Dymchurch comes from the Old English ‘dema’ meaning ‘judge’ and ‘cirice’ as ‘church’; therefore, ‘judge’s church’. In the middle ages, Dymchurch was the seat of government for Romney Marsh.


Dymchurch parish church is a Grade: II listed building, dedicated to Saint Peter and Saint Paul. The Normans built the church, consisting of a nave and chancel, in the mid-12th century. The church remained virtually unchanged for nearly 700 years. In 1552, there is a record of two bells, with Christopher Hodson adding three more in 1685. In 1799, Edward Hasted described the church as consisting of ‘one isle and one chancel, having a low pointed steeple at the west end, in which hang five bells’. In 1821, the Georgians extended the church and added a gallery. Further repairs mainly to windows happened in 1927. By 1887, only the three Hodson bells remained…. more


In the 12th Century, a body called Lex Marisci received the right to self-governing of the land in the area; in exchange, for people keeping the sea wall maintained. In 1250, the Jurats of the Level of Romney Marsh, an ancient organisation whose headquarters existed at
Dymchurch, received the benefit of autonomy in exchange for maintaining the sea wall. All local residents had to pay the Scott Tax, as a means of funding the on-going maintenance of the sea wall. People living just outside the boundary, did not have to pay and had got away ‘Scott Free’.

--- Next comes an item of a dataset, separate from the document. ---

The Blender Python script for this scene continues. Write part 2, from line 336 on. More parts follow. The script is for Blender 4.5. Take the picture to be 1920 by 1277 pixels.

As part of the Napoleonic defences of England in the early 1800's, the government installed three 
Martello towers and a Redoubt, at Dymchurch, together with the Royal Military Canal, to protect against invasion. At the time, the only people who lived in Dymchurch were a few fishermen, or smugglers. 

On 16 July 1927, the 
Romney Hythe and Dymchurch Railway opened a station at Dymchurch. During WW2, the army requisitioned the line, with the commanding officer making his headquarters at Dymchurch.